Sunday, August 5, 2012

Now that it's more fair, is everyone ignoring Michigan's new TTB ranking?

Last Thursday, the State of Michigan released its newly revamped Top-to-Bottom list of all public (and charter) schools in Michigan. This is the third year the rankings haver been published with tweakings of the criteria each year. This year, more than the previous two, the list represents a more fair assessment of schools regardless of where they appear on the rankings. Julie Mack explains it this way:

Both the "focus" and "reward" school designations are new this year, reflecting a major overhaul of the annual state report, one that seeks a more "transparent" analysis of academic achievement and school quality than has been allowed in recent years under the federal No Child Left Behind law.

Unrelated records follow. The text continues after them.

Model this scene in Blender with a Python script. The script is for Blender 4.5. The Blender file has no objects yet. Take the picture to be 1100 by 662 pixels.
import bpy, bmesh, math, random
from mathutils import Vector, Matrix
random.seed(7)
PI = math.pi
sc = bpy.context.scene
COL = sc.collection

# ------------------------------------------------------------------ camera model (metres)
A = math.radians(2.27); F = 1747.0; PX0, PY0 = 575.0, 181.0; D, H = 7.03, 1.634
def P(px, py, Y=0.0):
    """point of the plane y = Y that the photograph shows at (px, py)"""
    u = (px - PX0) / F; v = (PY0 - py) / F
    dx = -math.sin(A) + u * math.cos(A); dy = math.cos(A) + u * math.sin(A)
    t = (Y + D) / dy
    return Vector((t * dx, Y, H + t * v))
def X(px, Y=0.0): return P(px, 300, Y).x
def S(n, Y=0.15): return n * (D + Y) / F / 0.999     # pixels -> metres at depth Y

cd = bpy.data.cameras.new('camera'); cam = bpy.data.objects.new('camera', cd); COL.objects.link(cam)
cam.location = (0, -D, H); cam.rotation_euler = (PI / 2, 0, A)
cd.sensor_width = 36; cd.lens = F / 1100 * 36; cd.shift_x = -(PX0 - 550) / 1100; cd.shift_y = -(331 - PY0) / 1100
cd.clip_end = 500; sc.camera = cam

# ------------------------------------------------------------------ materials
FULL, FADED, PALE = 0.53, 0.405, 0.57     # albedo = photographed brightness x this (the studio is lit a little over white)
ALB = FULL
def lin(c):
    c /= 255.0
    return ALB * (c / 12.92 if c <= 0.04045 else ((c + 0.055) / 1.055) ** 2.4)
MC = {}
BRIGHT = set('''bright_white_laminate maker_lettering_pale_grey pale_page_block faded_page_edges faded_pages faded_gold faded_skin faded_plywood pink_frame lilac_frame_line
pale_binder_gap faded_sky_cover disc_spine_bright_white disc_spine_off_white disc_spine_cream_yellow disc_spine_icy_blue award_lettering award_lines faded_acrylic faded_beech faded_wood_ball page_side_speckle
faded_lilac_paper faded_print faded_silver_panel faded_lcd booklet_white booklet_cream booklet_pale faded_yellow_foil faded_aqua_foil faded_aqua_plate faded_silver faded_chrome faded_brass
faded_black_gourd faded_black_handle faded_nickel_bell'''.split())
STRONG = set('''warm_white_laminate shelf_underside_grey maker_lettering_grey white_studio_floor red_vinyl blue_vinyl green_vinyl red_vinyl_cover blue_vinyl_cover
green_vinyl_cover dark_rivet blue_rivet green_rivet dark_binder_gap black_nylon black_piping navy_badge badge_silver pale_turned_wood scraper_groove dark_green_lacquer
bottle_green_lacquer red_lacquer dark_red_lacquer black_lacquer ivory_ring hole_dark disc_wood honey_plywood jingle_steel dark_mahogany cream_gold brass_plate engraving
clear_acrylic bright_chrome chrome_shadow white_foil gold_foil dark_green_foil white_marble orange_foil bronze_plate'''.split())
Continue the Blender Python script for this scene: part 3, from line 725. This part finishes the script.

A major criticism of that law has been that it judged all schools by the same standards, although decades of research indicates that individual student performance is much, much more correlated to sociodemographics versus school quality.

What is interesting is the difference between how this year's version of the rankings is being hailed versus the first couple of years. With the earlier rankings, the local media in the Grand Rapids area couldn't seem to stop hammering on the schools ranked at or near the bottom. I know, because our district's high school was one of the 5% lowest achieving schools in the first year. However, since that list was published, the school has soared to the 63rd percentile this year surpassing all other high schools in the immediate surrounding districts (Grand Rapids, Kentwood, Wyoming, and Grandville). While Monica Scott has mentioned this a couple of times in online Mlive.com blog postings, nothing has appeared in the print version of The Grand Rapids Press or on local radio or television pointing out our high school's accomplishment. Here's a comparative listing of the rankings between our high school (Lee High School) and those other area schools.



My theory is that because a few formerly high ranking schools in Kent County (and around the state) lost ground and even are now identified as FOCUS schools requiring state interventions until they close the achievement gaps, egos have been bruised and the media, which often caters to the more affluent customer base, is lying low. 

This same "head-in-the-sand" reaction is one of the primary reasons inequity in school funding for low-economic versus affluent school districts also continues to flourish. After all, the state's TTB ranking comes on the heals of the Mackinac Center's ranking of Michigan's high schools taking socio-economics into account. Our high school again soared to the top ranking first in Kent County among traditional high schools and third in the entire State of Michigan. Folks in the affluent districts had to be vomiting over that one.